New York Election Laws Lead To Plenty Of Ballots But Little Innovation

Why does New York have so many primary and elections dates this year? In Politico NY, Bill Mahoney takes a look:

“the state gives residents plenty of opportunities to take time out of their busy days to wait in long lines to cast their ballots. Residents of Albany County, for example, will have the opportunity to cast ballots on six occasions this year: In February, they voted on a school construction funding referendum, in April they cast ballots in the state’s presidential primary, in May there’s the vote for the school budget, in June there will be congressional primaries, in September they’ll choose candidates in primaries for state and local offices and, finally, in November they’ll vote in the general election.

This surfeit of elections may delight stalwart citizens who enjoy exercising their franchise, but it’s not without drawbacks. Most estimates peg the cost to counties of each extra statewide primary at somewhere between $25 million and $50 million.

And it’s likely that each additional election lowers turnout, even among the hardiest voters.

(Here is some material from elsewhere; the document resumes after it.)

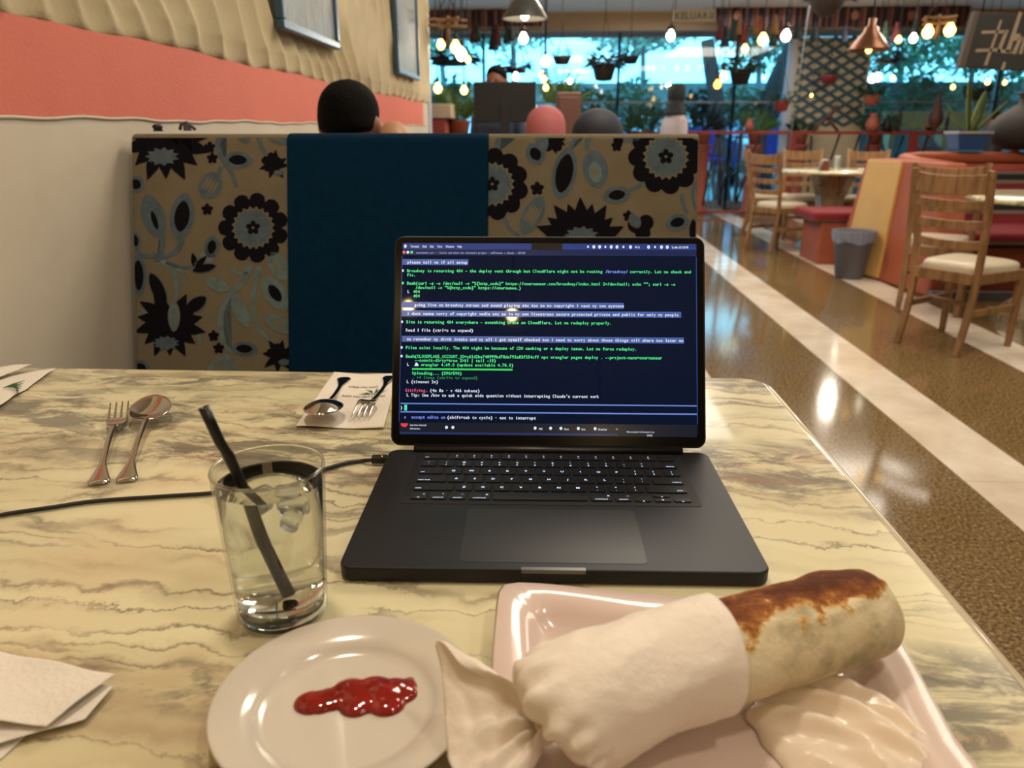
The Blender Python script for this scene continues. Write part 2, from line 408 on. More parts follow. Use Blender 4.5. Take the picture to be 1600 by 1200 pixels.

According to data maintained by the United States Election Project, the turnout of less than 20 percent for April’s presidential primary was the second lowest among states with primaries this year. This wasn’t a one-time blemish, either: The state Bar Association has concluded that New York ranks 47th in turnout. To illustrate the point, only about 3 percent of Democrats showed up for Nassau County’s 2015 district attorney election.”